Source excerpt —
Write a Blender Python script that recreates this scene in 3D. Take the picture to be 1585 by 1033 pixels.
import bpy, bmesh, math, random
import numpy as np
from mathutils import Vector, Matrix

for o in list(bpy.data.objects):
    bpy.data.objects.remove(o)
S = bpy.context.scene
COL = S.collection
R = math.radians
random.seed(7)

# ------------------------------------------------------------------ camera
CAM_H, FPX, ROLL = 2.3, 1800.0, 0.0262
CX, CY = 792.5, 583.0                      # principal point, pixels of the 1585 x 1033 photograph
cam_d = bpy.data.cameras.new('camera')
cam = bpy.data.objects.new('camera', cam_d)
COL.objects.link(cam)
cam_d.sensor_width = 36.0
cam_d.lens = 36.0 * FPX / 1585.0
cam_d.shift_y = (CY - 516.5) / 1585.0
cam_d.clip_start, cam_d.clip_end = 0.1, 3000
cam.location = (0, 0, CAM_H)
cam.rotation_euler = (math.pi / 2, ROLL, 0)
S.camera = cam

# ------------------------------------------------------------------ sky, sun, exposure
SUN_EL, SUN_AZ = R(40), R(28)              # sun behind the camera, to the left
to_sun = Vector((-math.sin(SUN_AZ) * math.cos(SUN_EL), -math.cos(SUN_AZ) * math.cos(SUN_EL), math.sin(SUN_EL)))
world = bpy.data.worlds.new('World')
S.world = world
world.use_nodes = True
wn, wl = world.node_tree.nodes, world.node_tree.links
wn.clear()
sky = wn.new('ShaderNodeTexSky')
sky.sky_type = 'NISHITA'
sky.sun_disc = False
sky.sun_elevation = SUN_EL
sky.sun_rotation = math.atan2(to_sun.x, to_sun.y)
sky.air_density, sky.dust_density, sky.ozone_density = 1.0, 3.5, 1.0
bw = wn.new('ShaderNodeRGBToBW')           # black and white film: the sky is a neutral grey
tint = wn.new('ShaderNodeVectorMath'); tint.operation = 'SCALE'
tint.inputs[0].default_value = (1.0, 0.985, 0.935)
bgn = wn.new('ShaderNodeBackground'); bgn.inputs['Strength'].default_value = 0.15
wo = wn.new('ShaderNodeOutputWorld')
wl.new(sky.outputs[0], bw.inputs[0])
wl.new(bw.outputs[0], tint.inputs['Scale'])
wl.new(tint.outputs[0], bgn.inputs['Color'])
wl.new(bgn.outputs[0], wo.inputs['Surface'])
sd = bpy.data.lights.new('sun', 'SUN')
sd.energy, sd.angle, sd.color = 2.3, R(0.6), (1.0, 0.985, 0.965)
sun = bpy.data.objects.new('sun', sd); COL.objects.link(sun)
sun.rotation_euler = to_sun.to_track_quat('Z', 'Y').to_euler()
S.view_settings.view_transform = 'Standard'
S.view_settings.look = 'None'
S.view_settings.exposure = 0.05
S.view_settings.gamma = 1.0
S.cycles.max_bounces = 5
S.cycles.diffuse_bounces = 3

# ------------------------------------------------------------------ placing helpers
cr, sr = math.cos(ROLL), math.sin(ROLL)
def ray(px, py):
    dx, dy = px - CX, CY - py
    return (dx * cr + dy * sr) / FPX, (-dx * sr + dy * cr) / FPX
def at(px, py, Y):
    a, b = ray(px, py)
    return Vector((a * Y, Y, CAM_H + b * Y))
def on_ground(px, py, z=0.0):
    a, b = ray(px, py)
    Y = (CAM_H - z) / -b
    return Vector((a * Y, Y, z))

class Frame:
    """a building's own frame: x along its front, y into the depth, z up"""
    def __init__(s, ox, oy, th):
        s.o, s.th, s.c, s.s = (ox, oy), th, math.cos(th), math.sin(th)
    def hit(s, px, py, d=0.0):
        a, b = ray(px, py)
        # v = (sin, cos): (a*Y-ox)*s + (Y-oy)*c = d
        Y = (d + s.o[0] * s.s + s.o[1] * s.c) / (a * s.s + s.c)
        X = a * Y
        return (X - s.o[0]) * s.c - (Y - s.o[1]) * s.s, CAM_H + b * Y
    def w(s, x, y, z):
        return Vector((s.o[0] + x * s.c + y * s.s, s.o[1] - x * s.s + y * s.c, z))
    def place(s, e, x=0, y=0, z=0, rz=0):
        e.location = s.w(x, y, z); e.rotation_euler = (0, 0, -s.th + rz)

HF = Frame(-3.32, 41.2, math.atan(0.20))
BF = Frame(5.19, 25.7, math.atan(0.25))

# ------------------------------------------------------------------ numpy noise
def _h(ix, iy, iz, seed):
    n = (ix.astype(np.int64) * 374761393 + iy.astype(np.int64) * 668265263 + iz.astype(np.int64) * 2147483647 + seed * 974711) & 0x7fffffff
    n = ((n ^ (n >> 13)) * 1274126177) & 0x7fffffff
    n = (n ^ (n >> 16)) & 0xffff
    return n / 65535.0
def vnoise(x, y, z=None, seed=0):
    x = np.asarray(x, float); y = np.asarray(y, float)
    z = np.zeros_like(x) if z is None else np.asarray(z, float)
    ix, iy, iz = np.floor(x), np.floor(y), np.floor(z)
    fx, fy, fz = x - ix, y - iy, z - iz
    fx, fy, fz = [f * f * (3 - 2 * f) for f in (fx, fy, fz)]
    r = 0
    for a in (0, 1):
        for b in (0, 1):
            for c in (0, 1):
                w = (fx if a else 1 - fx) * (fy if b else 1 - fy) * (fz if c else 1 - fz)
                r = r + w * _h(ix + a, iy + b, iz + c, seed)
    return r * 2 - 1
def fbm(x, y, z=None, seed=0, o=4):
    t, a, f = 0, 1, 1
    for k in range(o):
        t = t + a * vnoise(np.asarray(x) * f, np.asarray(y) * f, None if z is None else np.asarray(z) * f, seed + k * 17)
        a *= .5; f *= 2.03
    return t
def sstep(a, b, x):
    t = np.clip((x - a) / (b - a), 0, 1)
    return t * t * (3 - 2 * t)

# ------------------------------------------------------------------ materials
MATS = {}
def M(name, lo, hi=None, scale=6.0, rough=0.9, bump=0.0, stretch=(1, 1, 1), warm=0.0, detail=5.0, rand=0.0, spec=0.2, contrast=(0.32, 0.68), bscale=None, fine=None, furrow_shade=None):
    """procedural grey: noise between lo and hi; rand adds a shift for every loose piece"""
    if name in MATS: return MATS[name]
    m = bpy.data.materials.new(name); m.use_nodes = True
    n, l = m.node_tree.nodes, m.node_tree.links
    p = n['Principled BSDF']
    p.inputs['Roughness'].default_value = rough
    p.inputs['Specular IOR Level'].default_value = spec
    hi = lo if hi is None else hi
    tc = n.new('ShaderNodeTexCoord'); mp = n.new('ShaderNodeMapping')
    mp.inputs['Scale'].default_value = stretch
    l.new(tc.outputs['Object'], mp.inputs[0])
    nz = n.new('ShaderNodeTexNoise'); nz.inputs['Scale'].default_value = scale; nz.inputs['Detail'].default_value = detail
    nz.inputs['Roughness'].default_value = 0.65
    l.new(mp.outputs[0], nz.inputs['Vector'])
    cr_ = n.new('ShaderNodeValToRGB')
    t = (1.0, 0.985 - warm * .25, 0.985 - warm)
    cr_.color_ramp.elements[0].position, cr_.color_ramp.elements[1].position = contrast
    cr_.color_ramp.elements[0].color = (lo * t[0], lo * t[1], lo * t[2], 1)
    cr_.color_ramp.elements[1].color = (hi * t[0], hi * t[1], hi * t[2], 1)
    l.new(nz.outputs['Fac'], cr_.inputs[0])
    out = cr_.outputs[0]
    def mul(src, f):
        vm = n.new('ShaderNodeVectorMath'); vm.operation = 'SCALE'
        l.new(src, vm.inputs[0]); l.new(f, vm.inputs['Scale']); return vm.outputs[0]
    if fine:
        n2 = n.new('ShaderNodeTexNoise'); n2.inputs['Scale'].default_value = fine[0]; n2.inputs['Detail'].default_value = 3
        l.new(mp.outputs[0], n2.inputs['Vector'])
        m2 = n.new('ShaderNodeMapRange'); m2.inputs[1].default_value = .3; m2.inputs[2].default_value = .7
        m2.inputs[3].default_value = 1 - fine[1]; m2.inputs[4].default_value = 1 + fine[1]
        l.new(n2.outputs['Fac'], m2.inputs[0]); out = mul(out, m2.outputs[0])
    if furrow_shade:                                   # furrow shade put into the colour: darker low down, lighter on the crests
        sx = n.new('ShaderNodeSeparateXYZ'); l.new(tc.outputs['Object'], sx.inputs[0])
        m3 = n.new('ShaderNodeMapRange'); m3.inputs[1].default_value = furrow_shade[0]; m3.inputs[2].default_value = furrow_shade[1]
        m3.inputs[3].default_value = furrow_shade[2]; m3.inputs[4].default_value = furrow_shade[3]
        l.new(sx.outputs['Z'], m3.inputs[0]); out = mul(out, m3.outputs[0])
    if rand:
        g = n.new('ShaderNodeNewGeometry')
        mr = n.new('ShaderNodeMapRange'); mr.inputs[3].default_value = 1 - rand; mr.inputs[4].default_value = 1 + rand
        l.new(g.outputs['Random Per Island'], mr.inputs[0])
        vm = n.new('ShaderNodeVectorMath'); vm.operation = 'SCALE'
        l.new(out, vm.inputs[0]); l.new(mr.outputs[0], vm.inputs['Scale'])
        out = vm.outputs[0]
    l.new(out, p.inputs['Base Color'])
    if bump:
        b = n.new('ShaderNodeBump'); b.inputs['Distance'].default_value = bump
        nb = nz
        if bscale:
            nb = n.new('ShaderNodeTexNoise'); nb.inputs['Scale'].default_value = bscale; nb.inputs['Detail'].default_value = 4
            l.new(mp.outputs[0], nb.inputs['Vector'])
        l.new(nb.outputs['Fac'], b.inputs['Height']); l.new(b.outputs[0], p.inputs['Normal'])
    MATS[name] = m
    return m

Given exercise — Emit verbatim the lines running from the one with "m3 = n.new('ShaderNodeMapRange');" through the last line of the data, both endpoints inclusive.

The reply —
        m3 = n.new('ShaderNodeMapRange'); m3.inputs[1].default_value = furrow_shade[0]; m3.inputs[2].default_value = furrow_shade[1]
        m3.inputs[3].default_value = furrow_shade[2]; m3.inputs[4].default_value = furrow_shade[3]
        l.new(sx.outputs['Z'], m3.inputs[0]); out = mul(out, m3.outputs[0])
    if rand:
        g = n.new('ShaderNodeNewGeometry')
        mr = n.new('ShaderNodeMapRange'); mr.inputs[3].default_value = 1 - rand; mr.inputs[4].default_value = 1 + rand
        l.new(g.outputs['Random Per Island'], mr.inputs[0])
        vm = n.new('ShaderNodeVectorMath'); vm.operation = 'SCALE'
        l.new(out, vm.inputs[0]); l.new(mr.outputs[0], vm.inputs['Scale'])
        out = vm.outputs[0]
    l.new(out, p.inputs['Base Color'])
    if bump:
        b = n.new('ShaderNodeBump'); b.inputs['Distance'].default_value = bump
        nb = nz
        if bscale:
            nb = n.new('ShaderNodeTexNoise'); nb.inputs['Scale'].default_value = bscale; nb.inputs['Detail'].default_value = 4
            l.new(mp.outputs[0], nb.inputs['Vector'])
        l.new(nb.outputs['Fac'], b.inputs['Height']); l.new(b.outputs[0], p.inputs['Normal'])
    MATS[name] = m
    return m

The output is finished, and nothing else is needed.